## TO DO
Quote the data exactly, first line to the line containing "rng = np.random.default_rng(11)", with no pictures.

## THE RECORDS
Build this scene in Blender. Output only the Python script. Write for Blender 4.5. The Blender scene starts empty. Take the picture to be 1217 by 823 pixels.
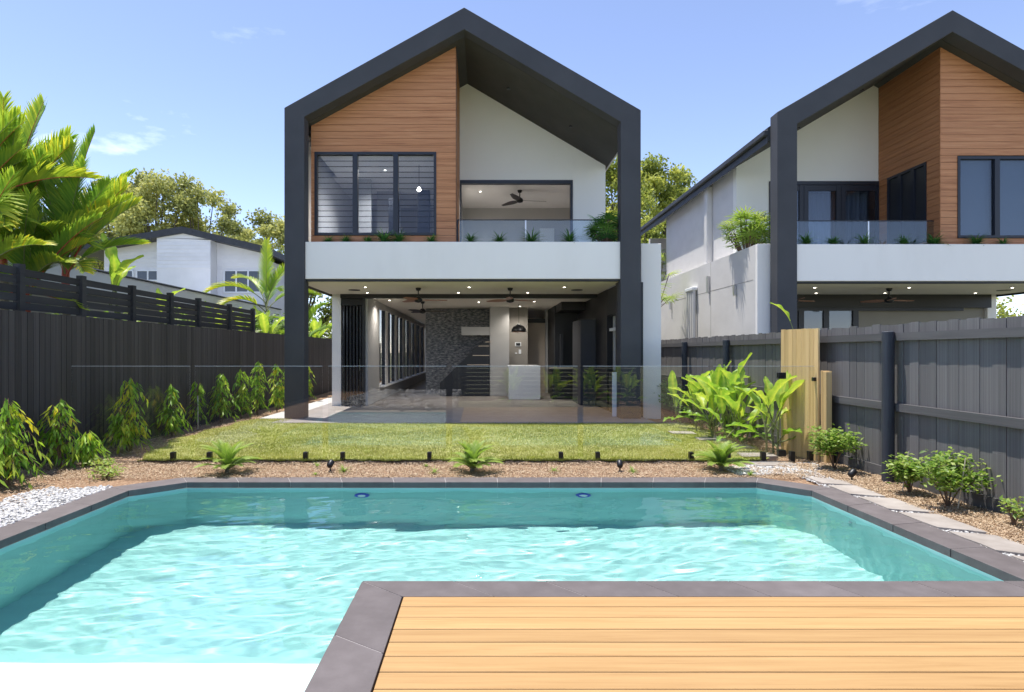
import bpy, bmesh, math, random
import numpy as np
from mathutils import Vector, Matrix, Euler

S = bpy.context.scene
C = S.collection
R = math.radians
PI = math.pi
random.seed(7)
rng = np.random.default_rng(11)

# ------------------------------------------------------------------ camera
cam = bpy.data.cameras.new('camera')
cam_o = bpy.data.objects.new('camera', cam)
C.objects.link(cam_o)
S.camera = cam_o
cam_o.location = (0, 0, 1.43)
cam_o.rotation_euler = (PI / 2, 0, 0)
cam.sensor_width = 36
cam.lens = 720 / 1217 * 36
cam.shift_x = 35.5 / 1217
cam.shift_y = 7.5 / 1217
cam.clip_start = 0.05
cam.clip_end = 3000

# ------------------------------------------------------------------ sun and sky
EL, AZ = R(76), R(62)
SKY = 0.15
world = bpy.data.worlds.new('World')
S.world = world
world.use_nodes = True
wn = world.node_tree
sky = wn.nodes.new('ShaderNodeTexSky')
sky.sky_type = 'NISHITA'
sky.sun_disc = False
sky.sun_elevation = EL
sky.sun_rotation = -AZ
sky.air_density = 0.62
sky.dust_density = 0.05
sky.ozone_density = 6.0
sky.altitude = 0
bg = wn.nodes['Background']
bg.inputs[1].default_value = SKY
tc = wn.nodes.new('ShaderNodeTexCoord')
sep = wn.nodes.new('ShaderNodeSeparateXYZ')
wn.links.new(tc.outputs['Generated'], sep.inputs[0])
mp = wn.nodes.new('ShaderNodeMapping')
mp.inputs['Scale'].default_value = (3.0, 3.0, 9.0)
mp.inputs['Location'].default_value = (1.3, 0.4, 0.2)
wn.links.new(tc.outputs['Generated'], mp.inputs['Vector'])
cn = wn.nodes.new('ShaderNodeTexNoise')
cn.inputs['Scale'].default_value = 1.6
cn.inputs['Detail'].default_value = 9
cn.inputs['Roughness'].default_value = 0.55
wn.links.new(mp.outputs[0], cn.inputs['Vector'])
cr = wn.nodes.new('ShaderNodeValToRGB')
cr.color_ramp.elements[0].position = 0.655
cr.color_ramp.elements[1].position = 0.9
cr.color_ramp.elements[1].color = (0.85, 0.85, 0.85, 1)
wn.links.new(cn.outputs['Fac'], cr.inputs[0])
hz = wn.nodes.new('ShaderNodeMapRange')          # clouds sit in the lower sky
hz.inputs['From Min'].default_value = 0.55
hz.inputs['From Max'].default_value = 0.12
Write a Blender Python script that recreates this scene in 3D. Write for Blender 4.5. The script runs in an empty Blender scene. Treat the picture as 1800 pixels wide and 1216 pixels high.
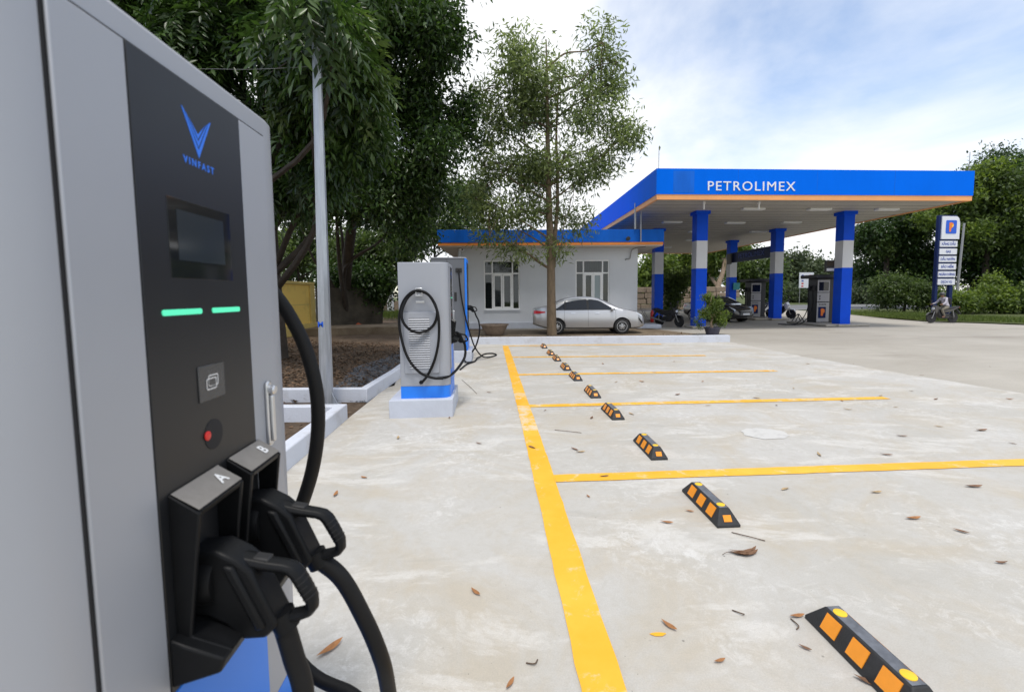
import bpy, bmesh, math, random
import numpy as np
from mathutils import Vector, Matrix
random.seed(7)
R = math.radians
scene = bpy.context.scene
COL = scene.collection

# ------------------------------------------------------------------ camera
CAM_H = 1.5; FPX = 805.0; PCX = 920.0; PCY = 582.0          # focal length and principal point in photo pixels (1800 x 1216)
PITCH = math.atan(63 / FPX); YAW = R(1.4); ROLL = R(-0.48)
cam = bpy.data.cameras.new('camera'); cam_o = bpy.data.objects.new('camera', cam); COL.objects.link(cam_o)
cam.sensor_width = 36; cam.lens = 36 * FPX / 1800; cam.clip_start = 0.05; cam.clip_end = 2000
_f = Vector((math.sin(YAW) * math.cos(PITCH), math.cos(YAW) * math.cos(PITCH), -math.sin(PITCH))); _r0 = Vector((math.cos(YAW), -math.sin(YAW), 0)); _u0 = _r0.cross(_f)
_r = _r0 * math.cos(ROLL) + _u0 * math.sin(ROLL); _u = _u0 * math.cos(ROLL) - _r0 * math.sin(ROLL)
cam_o.matrix_world = Matrix(((_r.x, _u.x, -_f.x, 0), (_r.y, _u.y, -_f.y, 0), (_r.z, _u.z, -_f.z, CAM_H), (0, 0, 0, 1)))
cam.shift_x = (900 - PCX) / 1800; cam.shift_y = (PCY - 608) / 1800
cam.dof.use_dof = True; cam.dof.focus_distance = 4.5; cam.dof.aperture_fstop = 4.0
scene.camera = cam_o

# ------------------------------------------------------------------ sky and sun
SUN_EL, SUN_AZ = R(70), R(180)          # azimuth clockwise from +Y: high, behind the camera
w = bpy.data.worlds.new('World'); scene.world = w; w.use_nodes = True
nt = w.node_tree; nt.nodes.clear()
def N(t, **k):
    n = nt.nodes.new(t)
    for a, b in k.items(): setattr(n, a, b)
    return n
out = N('ShaderNodeOutputWorld'); bg = N('ShaderNodeBackground'); sky = N('ShaderNodeTexSky')
sky.sky_type = 'NISHITA'; sky.sun_disc = False; sky.sun_elevation = SUN_EL; sky.sun_rotation = SUN_AZ
sky.air_density = 1.0; sky.dust_density = 0.6; sky.ozone_density = 1.2
tc = N('ShaderNodeTexCoord'); sep = N('ShaderNodeSeparateXYZ'); nt.links.new(tc.outputs['Generated'], sep.inputs[0])
mz = N('ShaderNodeMath', operation='MAXIMUM'); nt.links.new(sep.outputs[2], mz.inputs[0]); mz.inputs[1].default_value = 0.0
az = N('ShaderNodeMath', operation='ADD'); nt.links.new(mz.outputs[0], az.inputs[0]); az.inputs[1].default_value = 0.22
dx = N('ShaderNodeMath', operation='DIVIDE'); nt.links.new(sep.outputs[0], dx.inputs[0]); nt.links.new(az.outputs[0], dx.inputs[1])
dy = N('ShaderNodeMath', operation='DIVIDE'); nt.links.new(sep.outputs[1], dy.inputs[0]); nt.links.new(az.outputs[0], dy.inputs[1])
cmb = N('ShaderNodeCombineXYZ'); nt.links.new(dx.outputs[0], cmb.inputs[0]); nt.links.new(dy.outputs[0], cmb.inputs[1])
mp = N('ShaderNodeMapping'); mp.inputs['Location'].default_value = (22.9, 0.1, 0); mp.inputs['Rotation'].default_value = (0, 0, R(35)); mp.inputs['Scale'].default_value = (1.0, .55, 1)
nt.links.new(cmb.outputs[0], mp.inputs[0])
nz = N('ShaderNodeTexNoise'); nz.inputs['Scale'].default_value = 0.55; nz.inputs['Detail'].default_value = 9; nz.inputs['Roughness'].default_value = 0.56; nz.inputs['Distortion'].default_value = 0.5
nt.links.new(mp.outputs[0], nz.inputs['Vector'])
cr = N('ShaderNodeValToRGB'); cr.color_ramp.elements[0].position = 0.395; cr.color_ramp.elements[1].position = 0.55; cr.color_ramp.elements[0].color = (.14, .14, .14, 1)
nt.links.new(nz.outputs['Fac'], cr.inputs[0])
sk = N('ShaderNodeVectorMath', operation='SCALE'); nt.links.new(sky.outputs[0], sk.inputs[0]); sk.inputs['Scale'].default_value = 1.3
mixc = N('ShaderNodeMixRGB'); nt.links.new(cr.outputs[0], mixc.inputs[0]); nt.links.new(sk.outputs[0], mixc.inputs[1]); mixc.inputs[2].default_value = (6.4, 6.5, 6.65, 1)
nt.links.new(mixc.outputs[0], bg.inputs[0]); bg.inputs[1].default_value = 0.15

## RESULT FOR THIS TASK
Build this scene in Blender. Output only the Python script. Write for Blender 4.5. The Blender scene starts empty. Take the picture to be 1217 by 823 pixels.
import bpy, bmesh, math, random
import numpy as np
from mathutils import Vector, Matrix, Euler

S = bpy.context.scene
C = S.collection
R = math.radians
PI = math.pi
random.seed(7)
rng = np.random.default_rng(11)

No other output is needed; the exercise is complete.